(Data to process):
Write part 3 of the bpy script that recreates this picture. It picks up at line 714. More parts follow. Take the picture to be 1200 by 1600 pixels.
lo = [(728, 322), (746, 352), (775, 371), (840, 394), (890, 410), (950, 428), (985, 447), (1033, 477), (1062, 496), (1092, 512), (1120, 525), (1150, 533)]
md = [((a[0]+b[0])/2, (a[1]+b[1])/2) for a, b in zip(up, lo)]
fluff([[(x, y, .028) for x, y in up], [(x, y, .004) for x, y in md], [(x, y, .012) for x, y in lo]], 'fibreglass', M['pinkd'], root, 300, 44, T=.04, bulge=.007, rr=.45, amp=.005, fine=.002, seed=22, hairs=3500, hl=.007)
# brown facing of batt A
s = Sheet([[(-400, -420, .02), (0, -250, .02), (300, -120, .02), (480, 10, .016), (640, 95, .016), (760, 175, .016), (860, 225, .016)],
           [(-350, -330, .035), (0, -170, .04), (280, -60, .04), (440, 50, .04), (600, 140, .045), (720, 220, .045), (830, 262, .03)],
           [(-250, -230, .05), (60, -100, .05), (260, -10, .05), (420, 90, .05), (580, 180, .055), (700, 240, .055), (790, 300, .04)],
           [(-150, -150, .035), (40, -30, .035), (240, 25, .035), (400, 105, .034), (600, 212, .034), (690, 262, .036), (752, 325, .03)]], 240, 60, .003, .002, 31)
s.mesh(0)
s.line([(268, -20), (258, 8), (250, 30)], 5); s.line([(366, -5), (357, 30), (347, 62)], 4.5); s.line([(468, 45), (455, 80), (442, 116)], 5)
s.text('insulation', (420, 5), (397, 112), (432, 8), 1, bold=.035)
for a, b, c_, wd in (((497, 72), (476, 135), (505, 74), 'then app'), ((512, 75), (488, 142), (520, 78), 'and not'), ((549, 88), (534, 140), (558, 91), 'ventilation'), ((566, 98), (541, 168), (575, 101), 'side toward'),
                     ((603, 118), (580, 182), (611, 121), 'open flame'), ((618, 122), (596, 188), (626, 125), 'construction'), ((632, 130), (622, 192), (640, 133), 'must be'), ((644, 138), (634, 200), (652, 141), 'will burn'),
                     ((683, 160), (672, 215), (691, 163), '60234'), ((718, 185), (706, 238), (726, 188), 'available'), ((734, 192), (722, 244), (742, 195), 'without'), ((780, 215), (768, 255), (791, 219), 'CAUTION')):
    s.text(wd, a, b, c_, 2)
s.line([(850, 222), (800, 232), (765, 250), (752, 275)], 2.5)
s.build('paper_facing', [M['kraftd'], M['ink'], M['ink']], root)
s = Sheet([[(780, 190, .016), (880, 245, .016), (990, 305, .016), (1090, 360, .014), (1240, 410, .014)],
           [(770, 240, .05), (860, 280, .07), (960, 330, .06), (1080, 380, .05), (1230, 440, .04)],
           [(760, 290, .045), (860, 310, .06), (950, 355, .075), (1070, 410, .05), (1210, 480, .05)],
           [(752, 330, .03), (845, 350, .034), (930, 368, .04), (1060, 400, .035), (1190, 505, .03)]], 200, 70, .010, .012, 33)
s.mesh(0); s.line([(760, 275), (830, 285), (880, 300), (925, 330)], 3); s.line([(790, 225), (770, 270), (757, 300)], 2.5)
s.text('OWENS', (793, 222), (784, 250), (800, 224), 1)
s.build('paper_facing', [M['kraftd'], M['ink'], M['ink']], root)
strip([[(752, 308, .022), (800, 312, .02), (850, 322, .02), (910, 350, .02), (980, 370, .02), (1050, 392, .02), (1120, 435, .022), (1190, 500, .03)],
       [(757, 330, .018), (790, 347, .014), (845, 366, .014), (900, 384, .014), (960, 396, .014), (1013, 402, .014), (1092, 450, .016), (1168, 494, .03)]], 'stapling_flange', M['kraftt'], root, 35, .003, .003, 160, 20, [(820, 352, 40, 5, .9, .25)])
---
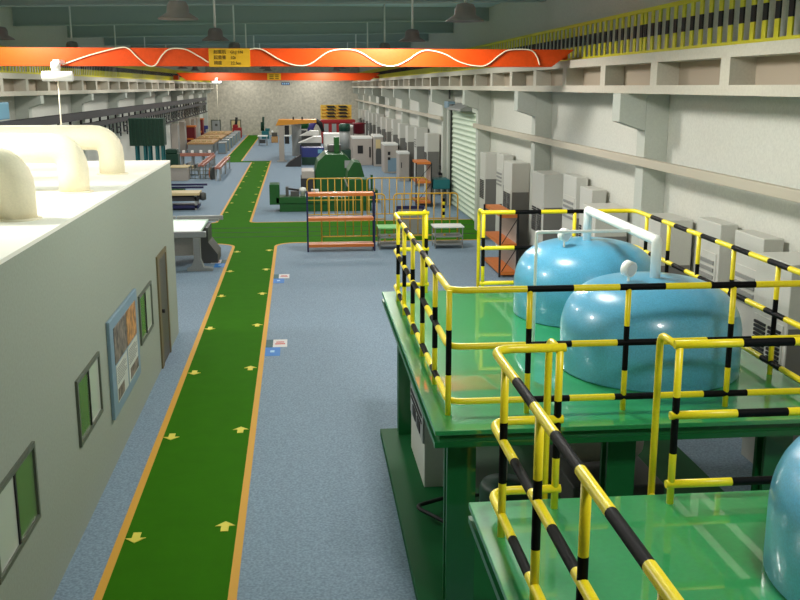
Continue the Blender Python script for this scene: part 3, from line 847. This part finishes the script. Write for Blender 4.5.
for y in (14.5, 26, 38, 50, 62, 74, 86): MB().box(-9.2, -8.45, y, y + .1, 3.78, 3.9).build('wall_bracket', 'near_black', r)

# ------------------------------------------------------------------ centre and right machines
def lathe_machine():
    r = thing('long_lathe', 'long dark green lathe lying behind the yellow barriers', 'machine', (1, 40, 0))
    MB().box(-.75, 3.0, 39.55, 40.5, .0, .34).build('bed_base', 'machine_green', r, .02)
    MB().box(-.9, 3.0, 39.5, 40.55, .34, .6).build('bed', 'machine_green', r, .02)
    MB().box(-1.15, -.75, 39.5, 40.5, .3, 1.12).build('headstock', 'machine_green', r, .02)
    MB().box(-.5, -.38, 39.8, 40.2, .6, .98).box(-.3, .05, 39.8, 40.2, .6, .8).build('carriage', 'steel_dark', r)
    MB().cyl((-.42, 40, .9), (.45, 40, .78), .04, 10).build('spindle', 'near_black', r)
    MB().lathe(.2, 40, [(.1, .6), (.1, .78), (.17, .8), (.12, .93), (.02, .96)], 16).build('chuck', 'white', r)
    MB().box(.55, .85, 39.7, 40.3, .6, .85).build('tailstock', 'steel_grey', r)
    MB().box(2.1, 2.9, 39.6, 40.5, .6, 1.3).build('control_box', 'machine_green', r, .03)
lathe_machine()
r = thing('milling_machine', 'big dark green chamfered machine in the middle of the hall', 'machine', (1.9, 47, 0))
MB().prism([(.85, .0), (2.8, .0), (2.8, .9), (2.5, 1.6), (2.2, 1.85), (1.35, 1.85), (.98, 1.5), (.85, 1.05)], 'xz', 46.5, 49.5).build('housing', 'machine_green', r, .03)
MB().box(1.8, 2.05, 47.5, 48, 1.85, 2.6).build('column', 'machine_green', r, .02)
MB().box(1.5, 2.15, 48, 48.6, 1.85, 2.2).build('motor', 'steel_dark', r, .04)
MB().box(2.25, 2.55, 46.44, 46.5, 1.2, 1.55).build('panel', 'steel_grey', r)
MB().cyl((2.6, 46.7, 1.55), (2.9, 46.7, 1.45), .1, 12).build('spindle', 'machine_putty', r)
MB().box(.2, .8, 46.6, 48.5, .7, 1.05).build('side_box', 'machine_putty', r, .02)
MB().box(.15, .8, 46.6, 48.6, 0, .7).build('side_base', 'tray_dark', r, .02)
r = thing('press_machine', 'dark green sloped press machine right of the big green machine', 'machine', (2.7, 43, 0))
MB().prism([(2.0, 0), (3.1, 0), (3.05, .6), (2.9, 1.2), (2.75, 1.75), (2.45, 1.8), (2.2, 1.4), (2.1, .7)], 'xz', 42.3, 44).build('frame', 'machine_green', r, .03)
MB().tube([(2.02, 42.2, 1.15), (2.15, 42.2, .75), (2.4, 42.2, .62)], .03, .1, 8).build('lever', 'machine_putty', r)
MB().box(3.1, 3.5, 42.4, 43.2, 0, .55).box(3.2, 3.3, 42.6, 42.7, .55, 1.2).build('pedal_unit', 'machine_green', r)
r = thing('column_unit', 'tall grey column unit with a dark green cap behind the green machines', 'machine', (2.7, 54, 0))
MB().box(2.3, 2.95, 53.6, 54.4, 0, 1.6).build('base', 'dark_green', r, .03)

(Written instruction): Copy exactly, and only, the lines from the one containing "Continue the Blender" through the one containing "3.9).build('wall_bracket', 'near_black', r)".

(The output):
Continue the Blender Python script for this scene: part 3, from line 847. This part finishes the script. Write for Blender 4.5.
for y in (14.5, 26, 38, 50, 62, 74, 86): MB().box(-9.2, -8.45, y, y + .1, 3.78, 3.9).build('wall_bracket', 'near_black', r)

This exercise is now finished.